BEGIN SOURCE DATA
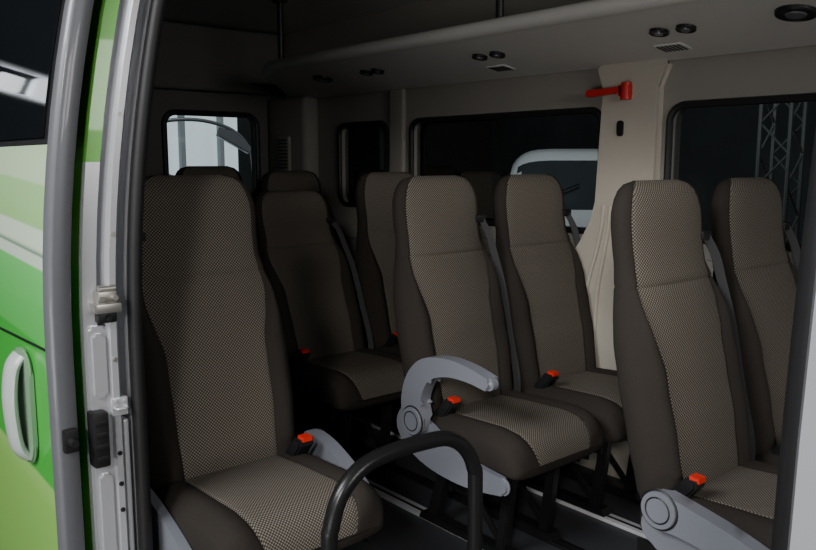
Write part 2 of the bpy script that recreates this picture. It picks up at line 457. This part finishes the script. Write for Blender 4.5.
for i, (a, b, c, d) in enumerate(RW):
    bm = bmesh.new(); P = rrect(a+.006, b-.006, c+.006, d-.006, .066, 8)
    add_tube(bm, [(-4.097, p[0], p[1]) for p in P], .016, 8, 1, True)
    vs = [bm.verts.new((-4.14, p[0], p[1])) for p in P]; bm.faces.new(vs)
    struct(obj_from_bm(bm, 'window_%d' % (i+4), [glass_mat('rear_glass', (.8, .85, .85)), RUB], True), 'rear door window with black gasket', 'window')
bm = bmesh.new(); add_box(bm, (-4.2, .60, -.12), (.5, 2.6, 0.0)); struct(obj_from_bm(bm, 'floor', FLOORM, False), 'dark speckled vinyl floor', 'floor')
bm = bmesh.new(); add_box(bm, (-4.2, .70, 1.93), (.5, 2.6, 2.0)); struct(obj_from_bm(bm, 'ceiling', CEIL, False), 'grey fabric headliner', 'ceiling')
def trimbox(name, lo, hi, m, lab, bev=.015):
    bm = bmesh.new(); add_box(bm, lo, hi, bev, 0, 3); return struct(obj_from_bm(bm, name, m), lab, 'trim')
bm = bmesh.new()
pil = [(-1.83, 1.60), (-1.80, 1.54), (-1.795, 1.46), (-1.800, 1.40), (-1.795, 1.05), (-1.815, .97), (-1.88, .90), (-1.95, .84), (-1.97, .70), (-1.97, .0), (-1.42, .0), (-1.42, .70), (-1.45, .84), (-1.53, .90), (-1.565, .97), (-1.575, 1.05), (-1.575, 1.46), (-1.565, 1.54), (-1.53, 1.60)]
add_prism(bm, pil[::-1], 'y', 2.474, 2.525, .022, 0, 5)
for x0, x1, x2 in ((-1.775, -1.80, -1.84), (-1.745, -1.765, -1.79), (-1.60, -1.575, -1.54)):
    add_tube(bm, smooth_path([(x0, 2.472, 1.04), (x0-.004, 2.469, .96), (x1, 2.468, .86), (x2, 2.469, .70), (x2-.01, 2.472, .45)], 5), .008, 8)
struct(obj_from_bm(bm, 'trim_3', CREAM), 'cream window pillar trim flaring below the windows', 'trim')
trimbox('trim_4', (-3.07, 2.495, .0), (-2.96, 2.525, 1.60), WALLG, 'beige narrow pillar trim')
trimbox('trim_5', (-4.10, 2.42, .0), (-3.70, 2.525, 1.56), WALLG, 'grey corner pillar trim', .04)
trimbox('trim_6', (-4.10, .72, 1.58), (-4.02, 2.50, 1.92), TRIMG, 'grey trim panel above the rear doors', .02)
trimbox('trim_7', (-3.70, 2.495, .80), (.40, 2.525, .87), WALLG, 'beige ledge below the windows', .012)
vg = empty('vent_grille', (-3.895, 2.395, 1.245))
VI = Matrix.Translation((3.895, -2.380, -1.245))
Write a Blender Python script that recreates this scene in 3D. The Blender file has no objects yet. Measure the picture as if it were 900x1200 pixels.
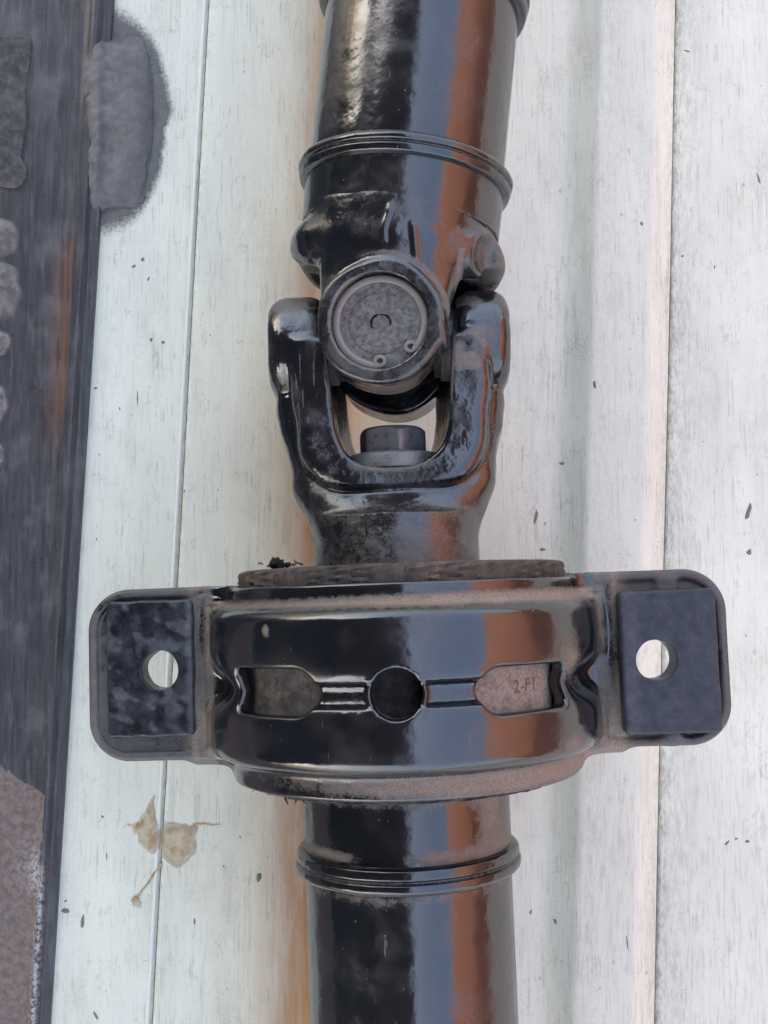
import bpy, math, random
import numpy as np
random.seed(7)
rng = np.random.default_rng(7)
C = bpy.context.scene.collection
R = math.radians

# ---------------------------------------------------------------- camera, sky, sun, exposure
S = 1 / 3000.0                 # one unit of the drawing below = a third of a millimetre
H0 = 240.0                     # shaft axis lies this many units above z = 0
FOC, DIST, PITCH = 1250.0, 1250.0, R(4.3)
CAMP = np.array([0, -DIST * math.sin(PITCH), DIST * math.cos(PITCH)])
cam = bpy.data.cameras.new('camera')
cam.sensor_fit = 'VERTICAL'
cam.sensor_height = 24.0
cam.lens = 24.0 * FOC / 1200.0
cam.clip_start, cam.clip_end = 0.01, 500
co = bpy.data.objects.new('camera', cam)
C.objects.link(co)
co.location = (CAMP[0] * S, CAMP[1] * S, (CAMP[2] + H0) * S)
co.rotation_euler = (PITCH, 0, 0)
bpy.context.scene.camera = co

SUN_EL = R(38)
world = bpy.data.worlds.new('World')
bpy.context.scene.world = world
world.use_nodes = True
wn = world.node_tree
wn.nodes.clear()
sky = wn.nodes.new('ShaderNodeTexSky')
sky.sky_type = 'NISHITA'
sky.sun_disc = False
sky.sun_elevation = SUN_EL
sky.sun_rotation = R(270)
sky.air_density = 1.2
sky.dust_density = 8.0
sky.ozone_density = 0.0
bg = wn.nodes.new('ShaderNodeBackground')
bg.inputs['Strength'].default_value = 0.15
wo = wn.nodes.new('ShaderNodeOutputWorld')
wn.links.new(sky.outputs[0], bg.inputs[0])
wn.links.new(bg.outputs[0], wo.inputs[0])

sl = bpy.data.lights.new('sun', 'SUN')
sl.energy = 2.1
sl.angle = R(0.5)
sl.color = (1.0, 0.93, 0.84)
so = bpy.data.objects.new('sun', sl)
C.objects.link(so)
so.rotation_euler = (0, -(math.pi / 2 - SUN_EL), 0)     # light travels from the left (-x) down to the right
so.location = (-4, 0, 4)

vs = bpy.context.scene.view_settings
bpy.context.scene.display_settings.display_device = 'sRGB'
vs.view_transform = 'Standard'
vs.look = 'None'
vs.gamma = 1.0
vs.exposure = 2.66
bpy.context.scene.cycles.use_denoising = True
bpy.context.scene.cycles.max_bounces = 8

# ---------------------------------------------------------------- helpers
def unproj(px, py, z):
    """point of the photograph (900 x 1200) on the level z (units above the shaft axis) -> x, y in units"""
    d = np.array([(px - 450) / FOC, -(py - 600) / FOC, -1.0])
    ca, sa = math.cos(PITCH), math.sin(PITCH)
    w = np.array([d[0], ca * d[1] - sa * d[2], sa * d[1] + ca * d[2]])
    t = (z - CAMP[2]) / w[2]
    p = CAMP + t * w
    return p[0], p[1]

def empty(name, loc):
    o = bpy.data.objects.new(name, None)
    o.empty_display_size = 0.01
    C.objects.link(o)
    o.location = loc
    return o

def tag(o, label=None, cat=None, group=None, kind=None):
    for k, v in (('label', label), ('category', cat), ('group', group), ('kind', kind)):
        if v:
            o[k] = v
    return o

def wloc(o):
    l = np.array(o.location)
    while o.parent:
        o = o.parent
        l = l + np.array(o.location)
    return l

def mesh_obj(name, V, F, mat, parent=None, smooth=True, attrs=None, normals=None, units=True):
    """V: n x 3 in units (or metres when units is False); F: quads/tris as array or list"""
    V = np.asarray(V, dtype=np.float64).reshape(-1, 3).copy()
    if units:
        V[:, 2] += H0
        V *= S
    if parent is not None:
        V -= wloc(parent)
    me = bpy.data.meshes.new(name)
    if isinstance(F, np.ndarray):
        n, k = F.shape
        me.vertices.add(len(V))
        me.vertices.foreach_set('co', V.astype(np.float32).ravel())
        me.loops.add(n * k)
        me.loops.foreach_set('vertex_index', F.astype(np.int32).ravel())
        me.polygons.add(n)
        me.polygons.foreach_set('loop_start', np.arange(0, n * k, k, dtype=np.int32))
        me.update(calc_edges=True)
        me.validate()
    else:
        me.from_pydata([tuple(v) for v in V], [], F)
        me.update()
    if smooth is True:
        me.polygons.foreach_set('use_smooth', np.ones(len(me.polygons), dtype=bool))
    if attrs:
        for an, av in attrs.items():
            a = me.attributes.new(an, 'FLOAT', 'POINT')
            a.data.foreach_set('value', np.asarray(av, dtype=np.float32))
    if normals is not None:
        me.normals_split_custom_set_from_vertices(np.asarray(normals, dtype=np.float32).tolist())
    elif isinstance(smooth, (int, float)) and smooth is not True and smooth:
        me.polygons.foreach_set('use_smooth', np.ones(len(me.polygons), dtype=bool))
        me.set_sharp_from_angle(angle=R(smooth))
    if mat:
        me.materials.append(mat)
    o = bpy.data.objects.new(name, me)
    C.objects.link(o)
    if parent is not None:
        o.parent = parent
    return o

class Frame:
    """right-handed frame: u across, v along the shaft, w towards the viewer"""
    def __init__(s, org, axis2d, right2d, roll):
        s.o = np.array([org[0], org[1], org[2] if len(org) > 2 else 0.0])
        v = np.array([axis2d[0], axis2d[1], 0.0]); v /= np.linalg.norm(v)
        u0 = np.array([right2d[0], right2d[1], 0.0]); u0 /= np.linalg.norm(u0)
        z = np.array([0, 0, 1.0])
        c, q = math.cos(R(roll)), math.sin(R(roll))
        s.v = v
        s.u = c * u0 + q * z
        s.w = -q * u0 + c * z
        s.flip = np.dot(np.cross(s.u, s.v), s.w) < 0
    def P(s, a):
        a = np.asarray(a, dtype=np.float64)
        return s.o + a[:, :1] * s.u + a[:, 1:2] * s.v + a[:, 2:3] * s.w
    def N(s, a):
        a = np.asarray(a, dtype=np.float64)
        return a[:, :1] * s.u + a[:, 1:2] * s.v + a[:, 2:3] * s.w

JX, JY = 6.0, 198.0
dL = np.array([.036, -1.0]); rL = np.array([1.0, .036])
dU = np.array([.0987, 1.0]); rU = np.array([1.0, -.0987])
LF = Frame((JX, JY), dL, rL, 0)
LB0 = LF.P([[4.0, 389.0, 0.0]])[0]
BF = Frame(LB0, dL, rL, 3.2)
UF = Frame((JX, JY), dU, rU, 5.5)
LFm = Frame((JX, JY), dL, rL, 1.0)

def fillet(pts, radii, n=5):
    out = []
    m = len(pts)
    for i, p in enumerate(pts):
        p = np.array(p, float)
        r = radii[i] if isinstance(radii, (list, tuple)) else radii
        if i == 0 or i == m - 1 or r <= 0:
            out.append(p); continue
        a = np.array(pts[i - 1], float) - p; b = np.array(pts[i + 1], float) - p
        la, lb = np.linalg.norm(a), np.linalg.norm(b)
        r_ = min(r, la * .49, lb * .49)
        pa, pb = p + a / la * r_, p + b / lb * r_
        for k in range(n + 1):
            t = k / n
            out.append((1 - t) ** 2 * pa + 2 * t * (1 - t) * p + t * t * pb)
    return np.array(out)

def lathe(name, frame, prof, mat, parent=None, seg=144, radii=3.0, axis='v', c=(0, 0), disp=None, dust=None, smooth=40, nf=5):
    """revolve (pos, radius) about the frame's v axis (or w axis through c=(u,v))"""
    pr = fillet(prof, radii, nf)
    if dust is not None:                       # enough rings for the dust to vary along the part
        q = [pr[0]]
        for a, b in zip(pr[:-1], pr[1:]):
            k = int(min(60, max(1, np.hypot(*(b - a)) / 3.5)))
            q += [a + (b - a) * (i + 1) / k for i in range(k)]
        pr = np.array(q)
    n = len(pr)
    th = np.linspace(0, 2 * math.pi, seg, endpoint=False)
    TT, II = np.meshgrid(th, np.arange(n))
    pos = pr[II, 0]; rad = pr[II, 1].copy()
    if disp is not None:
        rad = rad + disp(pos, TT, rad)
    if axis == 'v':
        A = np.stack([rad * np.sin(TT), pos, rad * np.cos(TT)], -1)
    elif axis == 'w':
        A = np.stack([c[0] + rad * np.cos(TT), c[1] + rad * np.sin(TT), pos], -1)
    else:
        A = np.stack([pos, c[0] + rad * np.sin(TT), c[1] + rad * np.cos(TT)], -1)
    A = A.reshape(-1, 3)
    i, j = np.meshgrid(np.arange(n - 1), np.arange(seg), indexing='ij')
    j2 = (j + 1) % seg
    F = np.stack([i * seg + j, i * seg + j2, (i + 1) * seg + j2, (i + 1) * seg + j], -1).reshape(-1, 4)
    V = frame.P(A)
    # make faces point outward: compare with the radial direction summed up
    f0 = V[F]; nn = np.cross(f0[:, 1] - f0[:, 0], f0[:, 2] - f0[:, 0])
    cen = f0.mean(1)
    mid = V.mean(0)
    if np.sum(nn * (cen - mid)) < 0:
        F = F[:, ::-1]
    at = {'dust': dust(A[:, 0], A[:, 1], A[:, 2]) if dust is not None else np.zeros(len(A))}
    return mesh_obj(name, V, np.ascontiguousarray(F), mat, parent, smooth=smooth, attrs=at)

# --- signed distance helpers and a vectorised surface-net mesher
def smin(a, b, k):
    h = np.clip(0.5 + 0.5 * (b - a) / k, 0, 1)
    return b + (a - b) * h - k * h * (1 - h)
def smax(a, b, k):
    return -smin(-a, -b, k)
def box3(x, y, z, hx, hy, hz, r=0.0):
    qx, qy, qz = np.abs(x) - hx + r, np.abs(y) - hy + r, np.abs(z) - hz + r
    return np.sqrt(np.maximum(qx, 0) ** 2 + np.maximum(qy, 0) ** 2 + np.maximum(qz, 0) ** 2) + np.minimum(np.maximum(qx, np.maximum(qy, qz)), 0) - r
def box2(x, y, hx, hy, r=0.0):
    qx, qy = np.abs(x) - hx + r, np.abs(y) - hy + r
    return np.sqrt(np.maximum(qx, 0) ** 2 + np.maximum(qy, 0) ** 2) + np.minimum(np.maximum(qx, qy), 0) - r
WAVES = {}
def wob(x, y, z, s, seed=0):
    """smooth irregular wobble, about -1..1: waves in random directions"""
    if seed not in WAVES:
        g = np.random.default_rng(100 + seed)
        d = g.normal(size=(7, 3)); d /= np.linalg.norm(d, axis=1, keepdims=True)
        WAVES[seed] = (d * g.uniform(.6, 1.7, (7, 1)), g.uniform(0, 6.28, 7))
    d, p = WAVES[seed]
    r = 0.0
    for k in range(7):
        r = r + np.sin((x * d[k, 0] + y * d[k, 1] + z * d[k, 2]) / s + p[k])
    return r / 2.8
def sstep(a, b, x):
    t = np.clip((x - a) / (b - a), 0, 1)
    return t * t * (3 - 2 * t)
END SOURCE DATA
Leave the pictures out, then copy word for word only the lines from the one containing "Write a Blender" through the one containing "R = math.radians", both included.

Write a Blender Python script that recreates this scene in 3D. The Blender file has no objects yet. Measure the picture as if it were 900x1200 pixels.
import bpy, math, random
import numpy as np
random.seed(7)
rng = np.random.default_rng(7)
C = bpy.context.scene.collection
R = math.radians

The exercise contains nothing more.